During most of 2000 Clinton stayed behind the scenes, doing what he could for Al Gore's candidacy. For the most part, this consisted of letting Gore stand on his own feet, clear of the taint of Clinton's "immorality."

Clinton hoped the 2000 election would be something of a vindication. As it turned out, Al Gore won the popular vote, but not the electoral vote, and George W. Bush became the next president. The 107th Congress was not significantly different from the one preceding it; the Republicans barely kept control of the House and the Senate remained split evenly. A personal victory for the Clintons, however, was Hillary Clinton's election to the Senate from New York, where they would make their post-White House home.

President Clinton's final months in office were a mixture of wins and losses. In October 1999 Kenneth Starr stepped down as Whitewater special prosecutor and was succeeded by Robert Ray. Clinton had outlasted his nemesis in office. Ray did not pursue a perjury indictment to follow Clinton's departure from the White House, but Clinton in exchange admitted to having made a false statement in the now-settled Jones suit. He paid a fine of $25,000, and had his license to practice law in Arkansas suspended for five years. The U. S. Supreme Court also disbarred him, meaning that Clinton would not be allowed to practice before it. In all, the Jones suit set him back millions in legal fees.

The taint of improper fund-raising lingered, and in his last two weeks in office, a final eruption further sullied Clinton's reputation. On 11 January 2001, James Riady, an Indonesian businessman, pleaded guilty to funneling money through various devices to U.S. political parties, mainly Democratic. And on the morning of 20 January, Clinton listed the customary pardons issued by an outgoing president. They included commutation of the sentences of four Hasidic Jews convicted of embezzlement in New York State, who happened to have been active in lobbying the members of their community to support Hillary Clinton's Senate bid. And above all, a man little known to the public, named Marc Rich. Rich was a commodities trader who had fled to Switzerland in 1983 to escape prosecution for conspiracy, racketeering, and illegal trading with Iran, plus some $48 million in unpaid taxes.
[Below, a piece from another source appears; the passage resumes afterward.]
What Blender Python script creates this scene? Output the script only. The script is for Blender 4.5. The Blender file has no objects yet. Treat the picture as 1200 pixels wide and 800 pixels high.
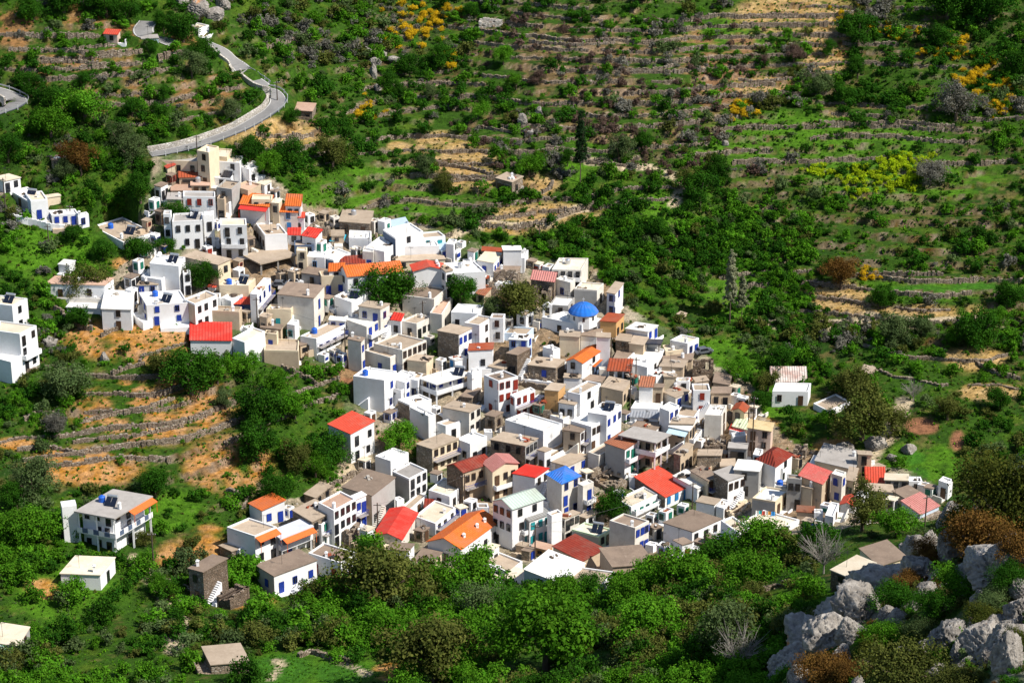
import bpy, math, random
import numpy as np
random.seed(5)
rng = np.random.default_rng(11)
scene = bpy.context.scene
COL = scene.collection
R = math.radians
# ------------------------------------------------------------------ camera
PITCH = R(22.0)
FPX = 600.0 / math.tan(R(13.0))          # focal length in pixels of the 1200 px wide photograph
cam_d = bpy.data.cameras.new("camera")
cam = bpy.data.objects.new("camera", cam_d)
COL.objects.link(cam)
cam.rotation_euler = (R(90) - PITCH, 0, 0)
cam_d.sensor_width = 36
cam_d.lens = 18 / math.tan(R(13.0))
cam_d.clip_start = 1
cam_d.clip_end = 4000
scene.camera = cam
FW = np.array([0, math.cos(PITCH), -math.sin(PITCH)])
UP = np.array([0, math.sin(PITCH), math.cos(PITCH)])

def ray(u, v):
    u = np.asarray(u, float); v = np.asarray(v, float)
    return (FW + ((u - 600) / FPX)[..., None] * np.array([1., 0, 0]) + ((400 - v) / FPX)[..., None] * UP)

def proj(x, y, z):
    d = y * FW[1] + z * FW[2]
    d = np.where(np.abs(d) < 1, 1, d)
    return 600 + FPX * x / d, 400 - FPX * (y * UP[1] + z * UP[2]) / d, d

# ------------------------------------------------------------------ noise
_perm = rng.random((256, 256))
def vnoise(x, y, s=0):
    x = np.asarray(x, float) + s * 17.3; y = np.asarray(y, float) + s * 9.1
    xi = np.floor(x).astype(int); yi = np.floor(y).astype(int)
    fx = x - xi; fy = y - yi
    fx = fx * fx * (3 - 2 * fx); fy = fy * fy * (3 - 2 * fy)
    a = _perm[xi % 256, yi % 256]; b = _perm[(xi + 1) % 256, yi % 256]
    c = _perm[xi % 256, (yi + 1) % 256]; d = _perm[(xi + 1) % 256, (yi + 1) % 256]
    return (a * (1 - fx) + b * fx) * (1 - fy) + (c * (1 - fx) + d * fx) * fy - .5
def fbm(x, y, o=4, s=0):
    t = 0; a = 1
    for i in range(o):
        t = t + a * vnoise(x * 2 ** i, y * 2 ** i, s + i); a *= .5
    return t
def smooth(a, b, x):
    t = np.clip((x - a) / (b - a), 0, 1); return t * t * (3 - 2 * t)

# ------------------------------------------------------------------ terrain heights
CP = """-150,800,345 0,800,352 150,800,352 300,800,352 450,800,345 600,800,335 760,790,328 900,800,300 1050,800,270
0,740,372 150,740,374 300,740,376 450,740,376 600,740,370 750,730,362 880,720,342 960,700,325 1050,690,318
0,690,387 150,690,391 300,690,397 450,690,400 600,690,400 720,680,400 900,640,400 1000,630,395 1100,620,398 1250,620,395
-150,600,400 0,600,406 130,640,402 300,600,418 450,600,427 700,600,428 850,600,424 1000,590,420 1120,570,425 1300,560,425
-150,500,425 0,500,430 200,500,432 330,500,440 450,500,449 700,500,450 950,500,447 1150,500,444 1350,500,444
0,430,446 200,400,456 330,420,458 450,400,467 700,400,469 900,400,477 1150,400,472 1350,400,472
-150,300,466 0,300,471 200,300,478 450,300,486 650,310,490 850,300,498 1150,300,496 1350,300,496
0,200,491 220,200,497 400,220,505 600,200,516 850,200,521 1150,200,521 1350,200,521
-150,100,505 0,100,509 150,100,513 310,110,522 450,100,546 650,100,541 900,100,546 1150,100,546 1350,100,546
0,0,532 200,0,541 300,20,553 450,0,578 700,0,572 900,0,572 1200,0,572 1350,0,572 -150,0,530
0,-120,562 400,-120,605 800,-120,602 1200,-120,602"""
cps = np.array([[float(t) for t in q.split(',')] for q in CP.split()])
cp = ray(cps[:, 0], cps[:, 1]) * cps[:, 2:3]
extra = np.array([[-150, 150, -150], [0, 200, -158], [-60, 120, -140], [60, 180, -150], [120, 240, -150], [0, 60, -95],
                  [-160, 260, -168], [170, 330, -160], [-120, 700, -80], [0, 720, -75], [120, 700, -75],
                  [-220, 450, -165], [220, 450, -160], [-220, 560, -130], [220, 600, -120], [150, 100, -110]], float)
cp = np.vstack([cp, extra])
def tps_fit(p):
    n = len(p); S = 100.
    q = p[:, :2] / S
    r2 = ((q[:, None] - q[None]) ** 2).sum(-1)
    K = .5 * r2 * np.log(r2 + 1e-12) + np.eye(n) * 2e-3
    P = np.hstack([np.ones((n, 1)), q])
    A = np.block([[K, P], [P.T, np.zeros((3, 3))]])
    w = np.linalg.solve(A, np.concatenate([p[:, 2], np.zeros(3)]))
    def f(x, y):
        x = x / S; y = y / S
        z = w[n] + w[n + 1] * x + w[n + 2] * y
        for i in range(n):
            r2 = (x - q[i, 0]) ** 2 + (y - q[i, 1]) ** 2
            z = z + w[i] * .5 * r2 * np.log(r2 + 1e-12)
        return z
    return f
tps = tps_fit(cp)
GX0, GX1, GY0, GY1, GS = -190., 190., 60., 700., .7
gx = np.arange(GX0, GX1, GS); gy = np.arange(GY0, GY1, GS)
NX, NY = len(gx), len(gy)
X, Y = np.meshgrid(gx, gy)
Z = tps(X, Y)
Z = Z + 1.3 * fbm(X / 22, Y / 22, 4, 1)
# the near spur on the right with the grey boulders
S_ = (X - 18.5) * .8 - (Y - 139) * .6
T_ = (X - 18.5) * .6 + (Y - 139) * .8
zs = -84.5 + .1 * T_ + np.where(S_ > 0, .70 * S_, 2.1 * S_) + 2.6 * fbm(X / 9, Y / 9, 5, 7)
k = 5.
hh = np.clip(.5 + .5 * (zs - Z) / k, 0, 1)
SPUR = hh * (Y < 260) * (X > -25)
Z = np.where(SPUR > 0, Z * (1 - hh) + zs * hh + k * hh * (1 - hh), Z)

def Hs(x, y):
    fx = np.clip((np.asarray(x, float) - GX0) / GS, 0, NX - 1.001); fy = np.clip((np.asarray(y, float) - GY0) / GS, 0, NY - 1.001)
    i = fx.astype(int); j = fy.astype(int); a = fx - i; b = fy - j
    return (Z[j, i] * (1 - a) + Z[j, i + 1] * a) * (1 - b) + (Z[j + 1, i] * (1 - a) + Z[j + 1, i + 1] * a) * b

def px2w(u, v, tmin=230.):
    u = np.atleast_1d(np.asarray(u, float)); v = np.atleast_1d(np.asarray(v, float))
    d = ray(u, v); t = np.full(u.shape, tmin); hit = np.zeros(u.shape, bool); lo = t.copy()
    for it in range(700):
        P = d * t[:, None]
        b = P[:, 2] < Hs(P[:, 0], P[:, 1])
        hit |= b
        if hit.all() or t.max() > 800: break
        lo = np.where(hit, lo, t); t = np.where(hit, t, t + 1.2)
    hi = t.copy()
    for it in range(14):
        m = (lo + hi) / 2; P = d * m[:, None]; b = P[:, 2] < Hs(P[:, 0], P[:, 1])
        hi = np.where(b, m, hi); lo = np.where(b, lo, m)
    return d * hi[:, None]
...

His ex-wife Denise, however, was a signifi-cant contributor to the Democratic party, operatives of which had marshaled an impressive array of friends including Israeli Prime Minister Ehud Barak, to call the White House and press for a pardon for Marc Rich. In the subsequent fallout and flurry of investigations, it also turned out that the First Lady's brother, Hugh Rodham, had received some $400,000 for lobbying on behalf of two convicted felons who received last-minute pardons.

Clinton responded to the outcry with various disclaimers and legalisms. His associates were quick to point out that George H. W. Bush's last-minute pardons in 1992 and 1993 included convicted or about-to-be-tried figures of the Iran-contra affair. Yet the Clintons still made their exit on a distinctly sour note. Accusations hounded them: one, that they had removed gifts that properly belonged to the White House; another, that Clinton's choice of an expensive mid-Manhattan penthouse as his taxpayer-paid ex-presidential office was exceptionally greedy. The departing First Couple again claimed that as always they were the victims of petty harassments. But they returned some thousands of dollars worth of gifts, and the solution to the penthouse office was vintage Clinton. He abandoned the suite in Carnegie Towers for a cheaper one in Harlem, New York's historic black heartland.

What evaluation of Clinton will history render? Will his name invoke the memory of scandal amid prosperity, like that of Harding? Or of riding a business boom that he did not create, like Coolidge? Will political history textbooks record him as the president who led the Democratic party to a new foundation on the essentially midroad sentiments of most Americans? Or as the president who cut the party loose from its moorings in the working class and its emphasis on community responsibility for the general welfare and restraint of private greed? Will he, as he of course wishes, be seen as the chief figure in the era of transition, leading the American people to a new world and a new century? The last seems unlikely given the impeachment. But even if the impeachment were forgotten, and a century hence American textbooks talked about a second Era of Good Feelings, who really remembers James Monroe, the president who presided over the first? Was Clinton a leader, a scoundrel, a figurehead, or a victim? The jury is still out.